According to readingsoft.com, "Research shows that reading is around 25% slower from a computer screen than from paper."



An average person reads at 240 words per minute (wpm) for printed material and 200 wpm from a computer screen. For a good reader, the figures are 400 wpm for printed material and 300 wpm from a computer screen.



Our newsletter software counts the number of words in the articles and uses 200 and 300 wpm as the lower and upper bounds of reading speed to calculate our reading time estimate.



When we communicate with our clients via a document which most people will read online, we must remember it will take about 30% longer to read than a printed version.



The lesson from this is to make our online communications concise:



- Keep your emails brief and to the point.



- If you plan on sending a long and important client document as a PDF file (one read by Adobe Acrobat) you might also mail a printed copy.

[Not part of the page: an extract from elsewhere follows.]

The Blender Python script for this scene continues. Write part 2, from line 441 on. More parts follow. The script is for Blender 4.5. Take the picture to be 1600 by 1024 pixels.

I have acquired the good habit of reading over every communication before I press send or display it online. Not only does this catch some of the grammatical and other errors, it allows me to remove redundant text. This makes my communications smaller and more likely to be read.



We apply this same philosophy to All Things Considered in keeping our missives brief and to the point.



If you are interested in discovering your online reading speed, you can visit:

www.readingsoft.com

where you will find a test for your online reading speed and comprehension.



I considered myself a very fast reader, however, whilst I scored a well above average reading speed of 375 wpm with 100% comprehension, I was nowhere near the excellent category of 700 wpm. Looks like I should keep practising!